All I want is a kind word, a warm bed and unlimited power.
Which is of course why I added the silly little drum-drum-cymbal at the end of the post... implying that it was a dumb joke on my part.
"Times have not become more violent. They have just become more televised."
-Marilyn Manson
A couple of years ago I dreamed up (independently, I think) a captcha-like encryption algorithrm that I suspect would be difficult for computers to crack.
It works like this. You start with "plaintext" in the form of an image (e.g. JPEG) of the message in some human language.
Now you "perturb" the message, meaning you visually distort the image, so that the letters and words are very difficult for a computer to recognize. (This is the captcha-like part). You could put noise in the image, or make it look like each of the words was cut from a magazine ad, or perform topological distortions, or a mixture of these approaches, etc.
The result is easy for a human to read but very difficult for a computer.
Finally you "shred" the image. Just like a shredder for paper documents, you "shred" it (digitally) into some large number of image strips, each of the same width. The width of a strip might be a few pixels to a few 10s of pixels depending on the resolution of the original image.

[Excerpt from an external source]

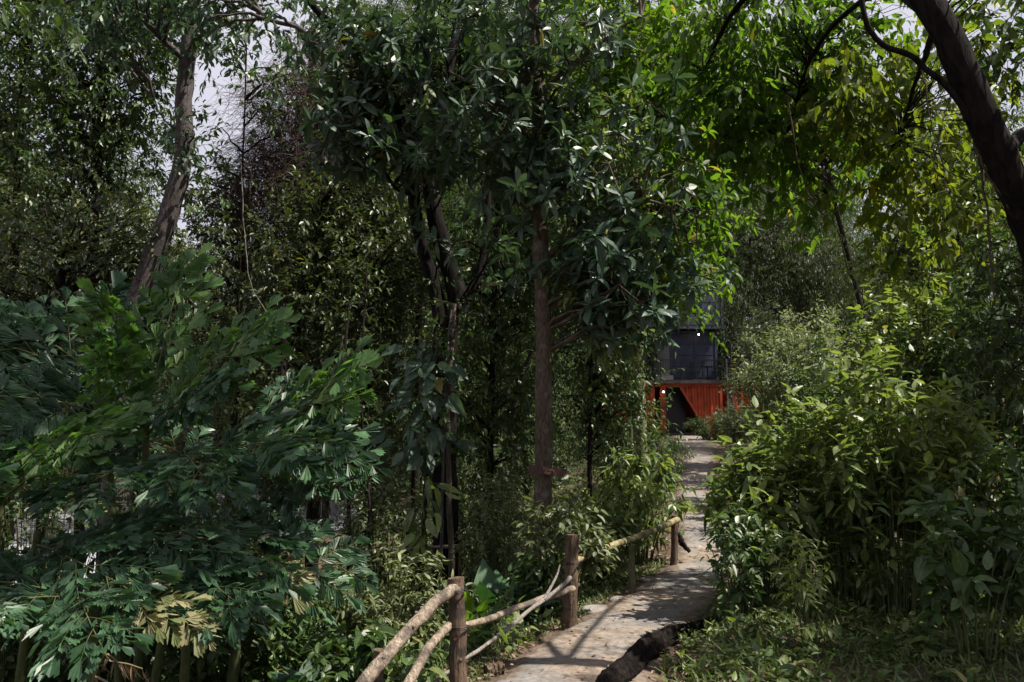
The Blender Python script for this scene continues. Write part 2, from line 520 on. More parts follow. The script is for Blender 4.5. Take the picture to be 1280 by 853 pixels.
def path_material():
    m, n, l, out = new_mat('worn_stone_and_earth')
    geo = n.new("ShaderNodeNewGeometry")
    n1 = n.new("ShaderNodeTexNoise"); n1.inputs['Scale'].default_value = 1.1; n1.inputs['Detail'].default_value = 7; n1.inputs['Distortion'].default_value = .5
    n3 = n.new("ShaderNodeTexNoise"); n3.inputs['Scale'].default_value = 26; n3.inputs['Detail'].default_value = 8
    n4 = n.new("ShaderNodeTexNoise"); n4.inputs['Scale'].default_value = 5; n4.inputs['Detail'].default_value = 8
    for k in (n1, n3, n4): l.new(geo.outputs['Position'], k.inputs['Vector'])
    mixc = ramp(n, [(.38, (.19, .178, .172)), (.48, (.215, .19, .17)), (.6, (.25, .195, .15))])
    l.new(n1.outputs['Fac'], mixc.inputs[0])
    at = n.new("ShaderNodeAttribute"); at.attribute_name = 'leaf'
    sep = n.new("ShaderNodeSeparateXYZ"); l.new(at.outputs['Vector'], sep.inputs[0])
    # X: 0 in a joint between slabs .. 1 on the slab, Z: slab tone
    fx = ramp(n, [(0., (.26, .2, .14)), (.5, (.85, .83, .8)), (1., (1.0, 1.0, 1.0))]); l.new(sep.outputs['X'], fx.inputs[0])
    m1 = n.new("ShaderNodeMix"); m1.data_type = 'RGBA'; m1.blend_type = 'MULTIPLY'; m1.inputs[0].default_value = 1.
    l.new(mixc.outputs[0], m1.inputs[6]); l.new(fx.outputs[0], m1.inputs[7])
    tn = n.new("ShaderNodeMapRange"); tn.inputs['To Min'].default_value = .84; tn.inputs['To Max'].default_value = 1.06
    l.new(sep.outputs['Z'], tn.inputs['Value'])
    gr = n.new("ShaderNodeMapRange"); gr.inputs['From Min'].default_value = .3; gr.inputs['From Max'].default_value = .7
    gr.inputs['To Min'].default_value = .68; gr.inputs['To Max'].default_value = 1.25
    l.new(n3.outputs['Fac'], gr.inputs['Value'])
    g4 = n.new("ShaderNodeMapRange"); g4.inputs['From Min'].default_value = .35; g4.inputs['From Max'].default_value = .65
    g4.inputs['To Min'].default_value = .75; g4.inputs['To Max'].default_value = 1.15
    l.new(n4.outputs['Fac'], g4.inputs['Value'])
    q = n.new("ShaderNodeMath"); q.operation = 'MULTIPLY'; l.new(tn.outputs[0], q.inputs[0]); l.new(gr.outputs[0], q.inputs[1])
    q2 = n.new("ShaderNodeMath"); q2.operation = 'MULTIPLY'; l.new(q.outputs[0], q2.inputs[0]); l.new(g4.outputs[0], q2.inputs[1])
    sc = n.new("ShaderNodeVectorMath"); sc.operation = 'SCALE'; l.new(m1.outputs[2], sc.inputs[0]); l.new(q2.outputs[0], sc.inputs['Scale'])
    # soil washed over the edges of the slabs
    e1 = n.new("ShaderNodeMath"); e1.operation = 'MULTIPLY_ADD'; e1.inputs[1].default_value = 1.6; l.new(n4.outputs['Fac'], e1.inputs[0]); l.new(sep.outputs['Y'], e1.inputs[2])
    e2 = n.new("ShaderNodeMapRange"); e2.inputs['From Min'].default_value = 1.42; e2.inputs['From Max'].default_value = 1.62; l.new(e1.outputs[0], e2.inputs['Value'])
    soil = ramp(n, [(.3, (.06, .042, .03)), (.7, (.17, .125, .09))]); l.new(n3.outputs['Fac'], soil.inputs[0])
    em = n.new("ShaderNodeMix"); em.data_type = 'RGBA'; l.new(e2.outputs[0], em.inputs[0]); l.new(sc.outputs[0], em.inputs[6]); l.new(soil.outputs[0], em.inputs[7])
    pb = n.new("ShaderNodeBsdfPrincipled"); pb.inputs['Roughness'].default_value = .88
    l.new(em.outputs[2], pb.inputs['Base Color'])
    bp = n.new("ShaderNodeBump"); bp.inputs['Strength'].default_value = .7; bp.inputs['Distance'].default_value = .012
    l.new(n3.outputs['Fac'], bp.inputs['Height']); l.new(bp.outputs[0], pb.inputs['Normal'])
    l.new(pb.outputs[0], out.inputs[0])
    return m


M['ground'] = ground_material()
M['path'] = path_material()


# ------------------------------------------------------------------ the setting
def grid(g, X, Y, Z, mat=0, smooth=True, attr=None):
    r, c = X.shape
    V = np.stack([X, Y, Z], -1).reshape(-1, 3)
    i, j = np.meshgrid(np.arange(r - 1), np.arange(c - 1), indexing='ij')
    a = (i * c + j).ravel()
    g.add(V, np.stack([a, a + 1, a + c + 1, a + c], -1), mat, smooth, attr)


gx = np.concatenate([np.array([-900, -400, -200, -120, -80, -60, -45, -35, -28]), np.arange(-22, -8, .6), np.arange(-8, 12, .14), np.arange(12, 24, .6),
                     np.array([28, 35, 45, 60, 80, 120, 200, 400, 900])])
gy = np.concatenate([np.array([-900, -400, -150, -60, -25, -10, -4, 0]), np.arange(1.5, 16, .14), np.arange(16, 42, .35), np.arange(42, 62, 2.),
                     np.array([66, 72, 80, 90, 100, 120, 200, 400, 900, 1600])])
XX, YY = np.meshgrid(gx, gy)
g = G(); grid(g, XX, YY, ground_z(XX, YY))
o = g.build('ground', M['ground']); o['kind'] = 'structure'

# path: slabs with joints
ys = np.concatenate([np.arange(-1.5, 12, .04), np.arange(12, 39.6, .12)])
us = np.concatenate([[-1.12], np.linspace(-1, 1, 33), [1.12]])
YYp, UU = np.meshgrid(ys, us, indexing='ij')
half = .50 + .35 * sstep(27, 31, YYp) + .07 * wav(YYp, YYp * 0 + np.sign(UU) * 3, 2.3, 2.) + .05 * wav(YYp * 3, np.sign(UU) * 2., 2.1, 5.)
XXp = path_x(YYp) + UU * half
seeds = np.stack([RNG.uniform(-1.2, 1.2, 260), RNG.uniform(-3, 42, 260)], -1)
seeds[:, 0] *= .75
sx = path_x(seeds[:, 1]) + seeds[:, 0]
d = np.hypot((XXp[..., None] - sx + .05 * wav(XXp, YYp, 6.)[..., None]), (YYp[..., None] - seeds[:, 1]) * .9 + .05 * wav(YYp, XXp, 5., 4.)[..., None])
k2 = np.partition(d, 1, axis=-1)[..., :2]; cell = d.argmin(-1)
joint = .35 + .65 * sstep(.0, .05, k2[..., 1] - k2[..., 0])
tone = RNG.random(260)[cell]; hgt = RNG.uniform(-.008, .014, 260)[cell]
tilt = RNG.normal(size=(260, 2)) * .02
hgt = hgt * .45; tilt = tilt * .4
ZZp = path_z(YYp) + .035 + hgt * joint + joint * .004 + tilt[cell][..., 0] * (XXp - sx[cell]) + tilt[cell][..., 1] * (YYp - seeds[cell, 1]) + .008 * wav(XXp, YYp, 4.)
ZZp = ZZp - .03 * sstep(.8, 1., np.abs(UU)) - .12 * (np.abs(UU) > 1.05)
g = G(); at = np.stack([joint, np.abs(UU), tone], -1).reshape(-1, 3)
grid(g, XXp, YYp, ZZp, attr=at)
o = g.build('path', M['path']); o['kind'] = 'structure'

# pond
mw, n, l, out = new_mat('silty_pond_water')
pb = n.new("ShaderNodeBsdfPrincipled"); pb.inputs['Base Color'].default_value = (.50, .50, .56, 1)
pb.inputs['Roughness'].default_value = .12
nz = n.new("ShaderNodeTexNoise"); nz.inputs['Scale'].default_value = 3; bp = n.new("ShaderNodeBump"); bp.inputs['Strength'].default_value = .15
gg = n.new("ShaderNodeNewGeometry"); l.new(gg.outputs['Position'], nz.inputs['Vector'])
l.new(nz.outputs['Fac'], bp.inputs['Height']); l.new(bp.outputs[0], pb.inputs['Normal']); l.new(pb.outputs[0], out.inputs[0])
M['water'] = mw
a = np.linspace(0, 2 * np.pi, 65)[:-1]
rr = 1 + .05 * np.sin(3 * a) + .03 * np.sin(7 * a + 1)
g = G(); g.add(np.stack([-13 + 9.2 * rr * np.cos(a), 37 + 16.5 * rr * np.sin(a), np.full(64, -2.25)], -1), np.arange(64)[None])
o = g.build('pond_water', M['water']); o['kind'] = 'structure'

# ------------------------------------------------------------------ boxes and frames for the cabin made of containers
def box(g, x0, x1, y0, y1, z0, z1, mat=0):
    v = [(x, y, z) for z in (z0, z1) for y in (y0, y1) for x in (x0, x1)]
    g.add(v, [(0, 2, 3, 1), (4, 5, 7, 6), (0, 1, 5, 4), (1, 3, 7, 5), (3, 2, 6, 7), (2, 0, 4, 6)], mat)


def corrug(g, x0, x1, y, z0, z1, mat=0, pitch=.30, depth=.09, flip=1, cut=None):
    """trapezoid ribbed sheet in the XZ plane at y; cut(x) -> lower z"""
    xs = [x0]; yy = [0]
    x = x0
    while x < x1 - 1e-4:
        for dx, dep in ((.3, 0), (.5, 1), (.8, 1), (1., 0)):
            xx = min(x + dx * pitch, x1); xs.append(xx); yy.append(dep)
        x += pitch
    xs = np.array(xs); yy = np.array(yy) * depth * flip + y
    lo = np.full(len(xs), z0) if cut is None else np.array([cut(q) for q in xs])
    for off in (0, .012):
        V = np.concatenate([np.stack([xs, yy + off, lo], -1), np.stack([xs, yy + off, np.full(len(xs), z1)], -1)])
        nn = len(xs); i = np.arange(nn - 1)
        g.add(V, np.stack([i, i + 1, i + 1 + nn, i + nn], -1), mat)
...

The encryption key is the reordering rule that pastes the strips or pieces back together in the correct order to reconstruct the original image.
It seems to me that this algorithm would be extremely difficult to attack by brute force.
Why? Because I don't see how you would program a computer to test a proposed reordering for "correctness". How would you code a statistical or other test that was supposed to determine that some ordering of the strips was "better" than some other ordering? How would the computer know?
Of course the information density is not very high compared to conventional schemes.
But it's cute. Am I missing anything?